The National Collegiate Hockey Conference (NCHC) begins in October its ninth season of competition, but it has already begun its second season of working to improve race relations inside and outside the sport of hockey. The eight-team league recently teamed up with a national organization also dedicated to such aims.
RISE is a national nonprofit organization founded in 2015. Its partnership with the NCHC, which came about earlier this year and was announced in September, will include organizing activities and educational programming for league staff, players, coaches and administrators. It will primarily focus on promoting diversity, equity and inclusion along with other pertinent topics and issues.
“We continue to believe that the best in college hockey can be found within the NCHC,” League Commissioner Josh Fenton told reporters in St. Paul Sept. 16, including the MSR, during the annual Media Day to kick off the season. “We’ve entered a new world that will require us to adapt…and support student-athletes well beyond their traditional athlete and academic rigors.

“The racial injustice and inequities that played out during the summer of 2020 were impactful across our campuses,” admitted Fenton.
Earlier this year the NCHC joined the newly-formed College Hockey for Diversity, Equity & Inclusion Task Force that represents 11 Division I hockey conferences, both men and women leagues. “NCAA college hockey also recognized that more needs to be done to make our sport more inclusive and welcoming, particularly for those of color,” said the NCHC commissioner. He and Nebraska Omaha Assistant Hockey Coach Paul Gerard are the league representatives on the task force.
Fenton added, “We held an initial climate discussion with a group of student-athletes from all eight member schools. We held a similar one with coaches and staff late last spring. These initial discussions will lead to more topical-based conversations with student-athletes, coaches, and staff throughout the course of the year.”

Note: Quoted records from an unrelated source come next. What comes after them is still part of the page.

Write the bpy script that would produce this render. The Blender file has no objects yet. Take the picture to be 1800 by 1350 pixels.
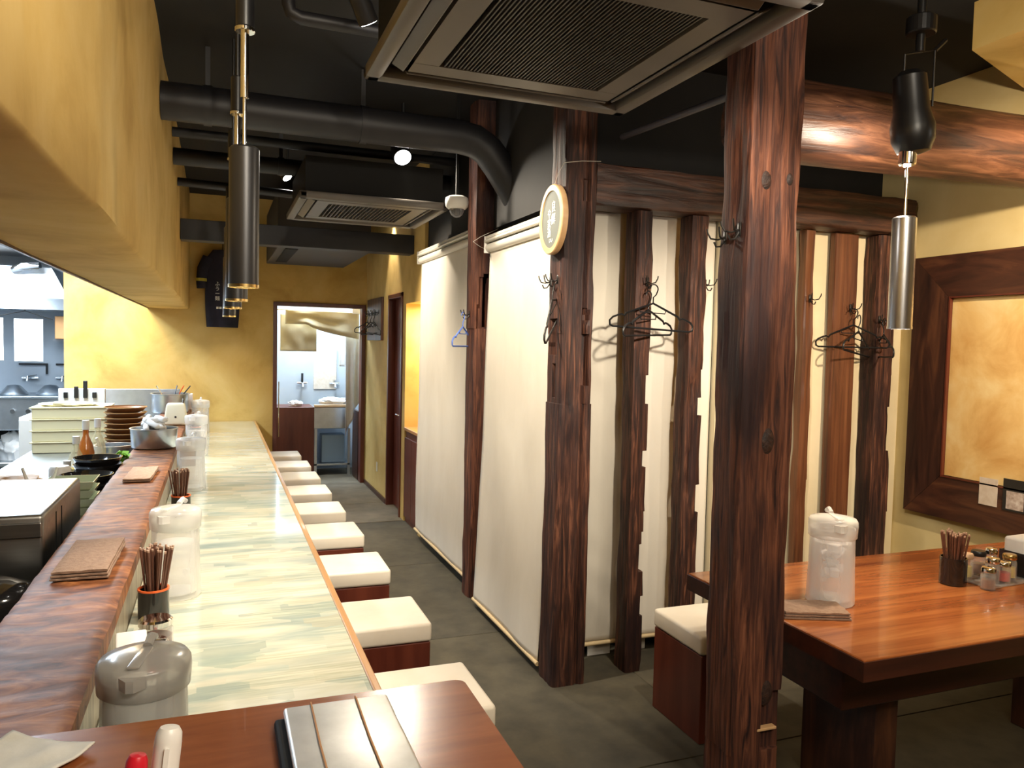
import bpy, bmesh, math, random
from mathutils import Vector, Matrix, noise
random.seed(7)
R = math.radians
S = bpy.context.scene
COL = S.collection
PI = math.pi

# ------------------------------------------------------------------ camera
CAM = Vector((0, 0, 1.6))
F_PX, YAW, PITCH, ROLL = 1357.75, 0.36519, 0.049867, 0.022741
_f = Vector((math.sin(YAW)*math.cos(PITCH), math.cos(YAW)*math.cos(PITCH), -math.sin(PITCH)))
_r = Vector((math.cos(YAW), -math.sin(YAW), 0)); _u = _r.cross(_f)
_rt = _r*math.cos(ROLL) + _u*math.sin(ROLL); _up = _u*math.cos(ROLL) - _r*math.sin(ROLL)
cam = bpy.data.cameras.new('camera'); co = bpy.data.objects.new('camera', cam); COL.objects.link(co)
M = Matrix((( _rt.x, _up.x, -_f.x, 0), (_rt.y, _up.y, -_f.y, 0), (_rt.z, _up.z, -_f.z, 1.6), (0, 0, 0, 1)))
co.matrix_world = M
cam.sensor_width = 36; cam.lens = F_PX/1800*36; cam.clip_start = .02; cam.clip_end = 60
S.camera = co
def at(px, py, axis, val):                      # point seen at a pixel on a chosen real-world plane
    d = _rt*((px-900)/F_PX) + _up*(-(py-675)/F_PX) + _f
    i = 'xyz'.index(axis)
    return CAM + d*((val-CAM[i])/d[i])

# ------------------------------------------------------------------ world, exposure, lights
S.view_settings.view_transform = 'Standard'; S.view_settings.look = 'None'
S.view_settings.gamma = 1; S.view_settings.use_curve_mapping = False
S.view_settings.exposure = 1.42
w = bpy.data.worlds.new('world'); S.world = w; w.use_nodes = True
w.node_tree.nodes['Background'].inputs[0].default_value = (1, .9, .75, 1)
w.node_tree.nodes['Background'].inputs[1].default_value = .02
S.cycles.max_bounces = 8; S.cycles.diffuse_bounces = 4; S.cycles.transparent_max_bounces = 16
S.cycles.caustics_reflective = False; S.cycles.caustics_refractive = False
S.cycles.sample_clamp_indirect = 6
WARM = (1, .80, .56); SOFT = (1, .88, .70); COOL = (.72, .86, 1)
def lamp(kind, loc, power, col, target=None, size=.05, angle=60, blend=.5, sy=None, parent=None):
    l = bpy.data.lights.new('light', kind); l.energy = power; l.color = col
    if kind == 'AREA':
        l.size = size
        if sy: l.shape = 'RECTANGLE'; l.size_y = sy
    else: l.shadow_soft_size = size
    if kind == 'SPOT': l.spot_size = R(angle); l.spot_blend = blend
    o = bpy.data.objects.new('light', l); COL.objects.link(o); o.location = loc
    t = Vector(target) if target else Vector(loc) - Vector((0, 0, 1))
    o.rotation_euler = (t-Vector(loc)).to_track_quat('-Z', 'Y').to_euler()
    return o
# large ceiling area lights: the kitchen's fluorescents, the back room's lamp, added unseen fills behind the camera
lamp('AREA', (-1.25, 6.3, 2.40), 46, COOL, size=.25, sy=3.6)
lamp('AREA', (-2.3, 8.6, 2.38), 42, COOL, size=.9, sy=1.2)
lamp('AREA', (.85, 9.6, 2.62), 19, COOL, size=.5, sy=.3)
lamp('AREA', (1.1, 8.96, 2.62), 16, COOL, size=.3, sy=.1)  # extra fill, added to light the doorway cloths from the front
lamp('AREA', (.9, -.6, 3.0), 38, SOFT, target=(.1, 1.6, 1.4), size=1.2, sy=1.0)
lamp('AREA', (2.6, -.3, 2.95), 3, WARM, size=.8, sy=.8)

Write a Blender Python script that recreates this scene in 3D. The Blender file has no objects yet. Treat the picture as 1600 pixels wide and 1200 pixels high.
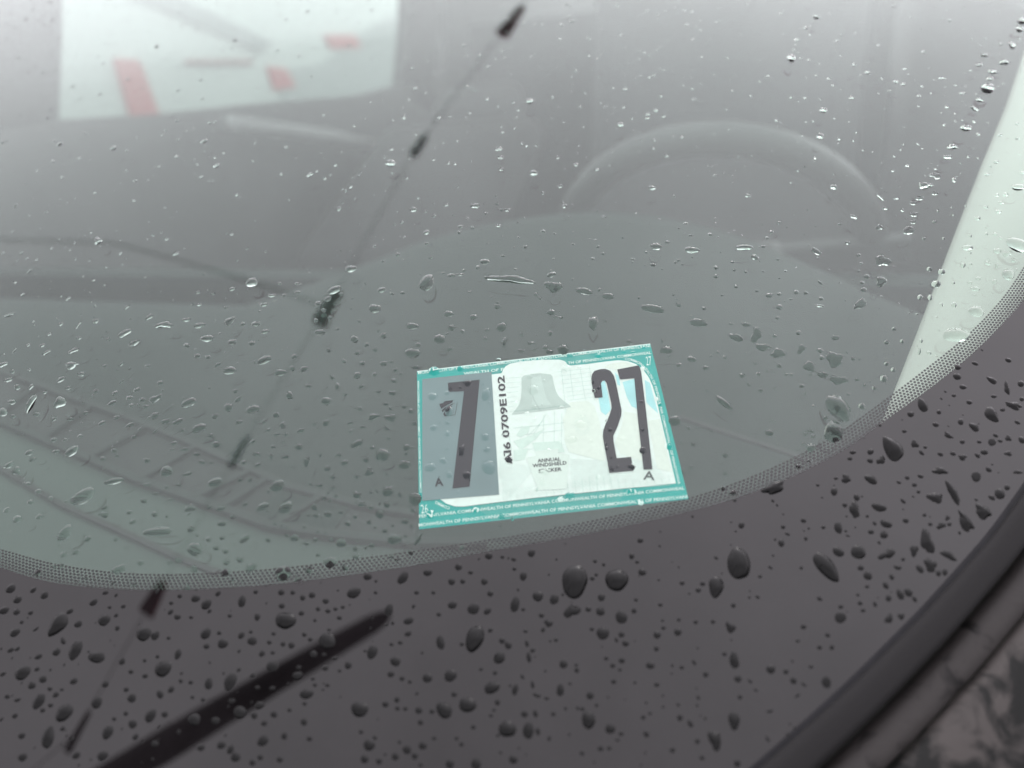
import bpy, bmesh, math, random
import numpy as np
from mathutils import Vector, Matrix
from mathutils.geometry import delaunay_2d_cdt

# ------------------------------------------------------------------ camera, sky, sun, exposure
scene = bpy.context.scene
RAKE = math.radians(28)                       # slope of the windshield
F_PX = 1155.0                                 # focal length in photo pixels (1600 wide)
# camera pose in the windshield frame (u across, v up the glass, n outward), worked out from the sticker's four corners
R = np.array([[0.99284309, -0.11663686, -0.02566015],
              [-0.08095, -0.81532, 0.57333],
              [-0.08779231, -0.56714722, -0.81892401]])
CAM_UVN = np.array([-0.00178022, -0.11622436, 0.192338])
q, r_ = np.linalg.qr(R.T); R = (q * np.sign(np.diag(r_))).T
UW = np.array([[1, 0, 0], [0, math.cos(RAKE), -math.sin(RAKE)], [0, math.sin(RAKE), math.cos(RAKE)]])   # uvn -> world

cam_d = bpy.data.cameras.new('camera'); cam = bpy.data.objects.new('camera', cam_d)
scene.collection.objects.link(cam); scene.camera = cam
axes = UW @ R
CAM = UW @ CAM_UVN
m = Matrix.Identity(4)
for i in range(3):
    m[i][0], m[i][1], m[i][2], m[i][3] = axes[i, 0], -axes[i, 1], -axes[i, 2], CAM[i]
cam.matrix_world = m
cam_d.sensor_width = 36; cam_d.lens = 36 * F_PX / 1600
cam_d.clip_start = 0.01; cam_d.clip_end = 500
cam_d.dof.use_dof = True; cam_d.dof.focus_distance = 0.242; cam_d.dof.aperture_fstop = 7.0

SUN_EL, SUN_AZ = math.radians(26), math.radians(22)
w = bpy.data.worlds.new('World'); scene.world = w; w.use_nodes = True
nt = w.node_tree; bg = nt.nodes['Background']
sky = nt.nodes.new('ShaderNodeTexSky'); sky.sky_type = 'NISHITA'; sky.sun_disc = False
sky.sun_elevation = SUN_EL; sky.sun_rotation = SUN_AZ; sky.dust_density = 6; sky.air_density = 1.5
hsv = nt.nodes.new('ShaderNodeHueSaturation'); hsv.inputs['Saturation'].default_value = 0.10
mulc = nt.nodes.new('ShaderNodeMix'); mulc.data_type = 'RGBA'; mulc.blend_type = 'MULTIPLY'; mulc.inputs[0].default_value = 1
mulc.inputs[7].default_value = (1.0, 0.955, 1.0, 1)
nt.links.new(sky.outputs[0], hsv.inputs['Color']); nt.links.new(hsv.outputs[0], mulc.inputs[6])
# overcast: an even cloud layer that the sun's glow still shows through
tcw = nt.nodes.new('ShaderNodeTexCoord'); sep = nt.nodes.new('ShaderNodeSeparateXYZ'); nt.links.new(tcw.outputs['Generated'], sep.inputs[0])
mr = nt.nodes.new('ShaderNodeMapRange'); nt.links.new(sep.outputs['Z'], mr.inputs['Value'])
mr.inputs['From Min'].default_value = 0; mr.inputs['From Max'].default_value = 1; mr.inputs['To Min'].default_value = 0.85; mr.inputs['To Max'].default_value = 1
cn = nt.nodes.new('ShaderNodeTexNoise'); cn.inputs['Scale'].default_value = 1.6; cn.inputs['Detail'].default_value = 3; nt.links.new(tcw.outputs['Generated'], cn.inputs['Vector'])
mr2 = nt.nodes.new('ShaderNodeMapRange'); nt.links.new(cn.outputs['Fac'], mr2.inputs['Value']); mr2.inputs['To Min'].default_value = 0.62; mr2.inputs['To Max'].default_value = 1.38
mm = nt.nodes.new('ShaderNodeMath'); mm.operation = 'MULTIPLY'; nt.links.new(mr.outputs[0], mm.inputs[0]); nt.links.new(mr2.outputs[0], mm.inputs[1])
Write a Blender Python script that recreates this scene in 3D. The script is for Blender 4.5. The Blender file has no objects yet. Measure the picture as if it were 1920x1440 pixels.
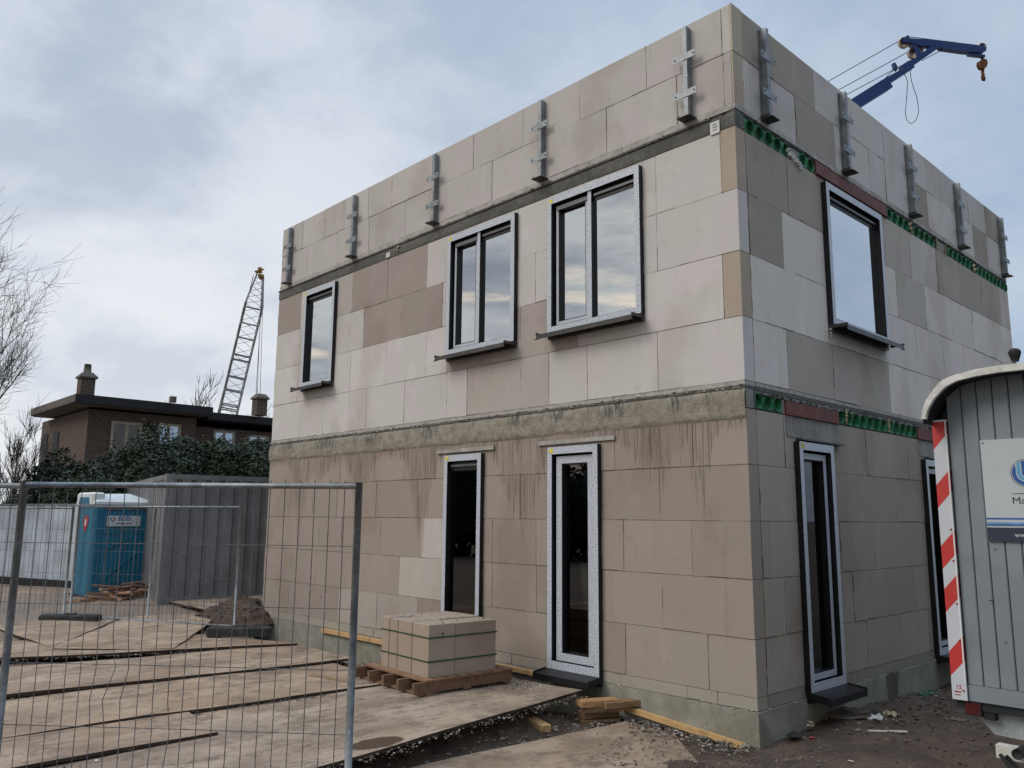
import bpy, math, random
from mathutils import Vector, Matrix, Euler, noise
random.seed(7)
S = bpy.context.scene
COL = S.collection
R = math.radians
# ------------------------------------------------------------------ camera
F_PX = 1526.3
CAM = Vector((4.2204, -7.1693, 1.77))
ROT = Euler((1.73393, -0.008482, 0.813261), 'XYZ')
RM = ROT.to_matrix()
cd = bpy.data.cameras.new('camera'); cam = bpy.data.objects.new('camera', cd); COL.objects.link(cam)
cam.location = CAM; cam.rotation_euler = ROT
cd.sensor_width = 36; cd.lens = F_PX / 1920 * 36; cd.clip_start = .05; cd.clip_end = 3000
S.camera = cam
def ray(u, v): return RM @ Vector(((u-960)/F_PX, -(v-720)/F_PX, -1))
def bp(u, v, ax, val):
    d = ray(u, v); return CAM + d*((val-CAM[ax])/d[ax])
def at(u, v, D): return CAM + ray(u, v)*D
def lx(u, v, y=0.): return bp(u, v, 1, y).x
def ry(u, v, x=0.): return bp(u, v, 0, x).y

# ------------------------------------------------------------------ mesh builder
class MB:
    def __init__(s): s.v = []; s.f = []; s.c = []; s.sm = []; s.cur = (1, 1, 1); s.smooth = False
    def add(s, vs, fs):
        o = len(s.v); s.v += [tuple(p) for p in vs]
        for f in fs:
            s.f.append(tuple(i+o for i in f)); s.c.append(s.cur); s.sm.append(s.smooth)
        return s
    def hexa(s, p):   # 8 points, bottom 4 then top 4 (ccw seen from above)
        return s.add(p, [(3,2,1,0),(4,5,6,7),(0,1,5,4),(1,2,6,5),(2,3,7,6),(3,0,4,7)])
    def box(s, x0, y0, z0, x1, y1, z1, M=None):
        x0, x1 = sorted((x0, x1)); y0, y1 = sorted((y0, y1)); z0, z1 = sorted((z0, z1))
        p = [(x0,y0,z0),(x1,y0,z0),(x1,y1,z0),(x0,y1,z0),(x0,y0,z1),(x1,y0,z1),(x1,y1,z1),(x0,y1,z1)]
        if M is not None: p = [M @ Vector(q) for q in p]
        return s.hexa(p)
    def cham(s, x0, y0, z0, x1, y1, z1, c=.01, M=None):   # box with chamfered vertical edges + top
        a = [(x0+c,y0),(x1-c,y0),(x1,y0+c),(x1,y1-c),(x1-c,y1),(x0+c,y1),(x0,y1-c),(x0,y0+c)]
        b = [(x0+2*c,y0+c),(x1-2*c,y0+c),(x1-c,y0+2*c),(x1-c,y1-2*c),(x1-2*c,y1-c),(x0+2*c,y1-c),(x0+c,y1-2*c),(x0+c,y0+2*c)]
        p = [(x,y,z0) for x,y in a]+[(x,y,z1-c) for x,y in a]+[(x,y,z1) for x,y in b]
        if M is not None: p = [M @ Vector(q) for q in p]
        f = [tuple(range(7,-1,-1)), tuple(range(16,24))]
        for k in range(8):
            n = (k+1)%8; f += [(k,n,8+n,8+k),(8+k,8+n,16+n,16+k)]
        return s.add(p, f)
    def prism(s, pts, d):   # polygon (3-D points) extruded along vector d
        d = Vector(d); pts = [Vector(p) for p in pts]; n = len(pts)
        return s.add(pts+[p+d for p in pts], [tuple(range(n-1,-1,-1)), tuple(range(n,2*n))]+[(k,(k+1)%n,n+(k+1)%n,n+k) for k in range(n)])
    def tube(s, pts, r, n=8, caps=True):
        pts = [Vector(p) for p in pts]; rs = r if isinstance(r, (list, tuple)) else [r]*len(pts)
        vs = []; fs = []; ref = None
        for i, p in enumerate(pts):
            t = (pts[min(i+1, len(pts)-1)]-pts[max(i-1, 0)])
            if t.length < 1e-9: t = Vector((0,0,1))
            t.normalize()
            if ref is None: ref = Vector((0,0,1)) if abs(t.z) < .9 else Vector((1,0,0))
            a = t.cross(ref).normalized(); b = a.cross(t).normalized(); ref = b if abs(t.dot(b)) < .9 else ref
            for k in range(n):
                w = 2*math.pi*(k+.5)/n; vs.append(p+(a*math.cos(w)+b*math.sin(w))*rs[i])
        for i in range(len(pts)-1):
            for k in range(n):
                q = (k+1)%n; fs.append((i*n+k, i*n+q, (i+1)*n+q, (i+1)*n+k))
        if caps: fs += [tuple(range(n)), tuple(range((len(pts)-1)*n+n-1, (len(pts)-1)*n-1, -1))]
        sm = s.smooth; s.smooth = n > 4; s.add(vs, fs); s.smooth = sm
        return s
    def beam(s, a, b, w, h, up=(0,0,1)):
        a = Vector(a); b = Vector(b); t = (b-a).normalized(); up = Vector(up)
        if abs(t.dot(up)) > .95: up = Vector((1,0,0))
        x = t.cross(up).normalized()*w/2; y = x.cross(t).normalized()*h/2
        return s.hexa([a-x-y, a+x-y, a+x+y, a-x+y, b-x-y, b+x-y, b+x+y, b-x+y])
    def stone(s, c, r, M=None):
        c = Vector(c); vs = []
        for d in ((1,0,0),(-1,0,0),(0,1,0),(0,-1,0),(0,0,1),(0,0,-1)):
            q = Vector(d)*random.uniform(.6,1.2)+Vector((random.uniform(-.35,.35),random.uniform(-.35,.35),random.uniform(-.25,.25)))
            vs.append(c+Vector((q.x*r, q.y*r, q.z*r*.6)))
        return s.add(vs, [(0,2,4),(2,1,4),(1,3,4),(3,0,4),(2,0,5),(1,2,5),(3,1,5),(0,3,5)])
    def build(s, name, mat, parent=None, loc=None):
        me = bpy.data.meshes.new(name); me.from_pydata(s.v, [], s.f); me.update()
        at_ = me.attributes.new('Col', 'FLOAT_COLOR', 'FACE')
        at_.data.foreach_set('color', [x for c in s.c for x in (c[0], c[1], c[2], 1)])
        me.polygons.foreach_set('use_smooth', s.sm)
        me.materials.append(mat)
        o = bpy.data.objects.new(name, me); COL.objects.link(o)
        if parent: o.parent = parent
        if loc: o.location = loc
        return o
def tag(o, label=None, cat=None, group=None, kind=None):
    if label: o['label'] = label
    if cat: o['category'] = cat
    if group: o['group'] = group
    if kind: o['kind'] = kind
    return o
def empty(name, loc=(0,0,0), label=None, cat=None, group=None, rz=0):
    o = bpy.data.objects.new(name, None); COL.objects.link(o); o.location = loc; o.rotation_euler = (0,0,rz)
    return tag(o, label, cat, group)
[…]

Speaking with the MSR after his media address, Fenton said, “We’re excited about the partnership with RISE. I consider them an industry leader in the sports world in helping organizations like us do more, do better in the areas of diversity, equity, inclusion [and] in particular, racial justice and social justice.
“It’s necessary work.”
College diversity lowlights
An August ESPN report found slow progress since 1981 in hiring Black college coaches and athletic directors: 39 Black football coaches and 29 Black ADs have been hired over a 40-year span.
The report lowlights included:
- All 30 Black football coaches have been hired at “power programs.”
- 20 schools have hired a Black AD, one at Minnesota.
- Over half of Power Five schools, including Minnesota, have never hired a Black football coach.
- Over 69% of Power Five schools have never hired a Black AD.
- Only four schools have hired back-to-back Black HCs (Northwestern, Stanford, Vanderbilt, Colorado).
- The Big Ten from 1991-2013 had zero Black football head coaches.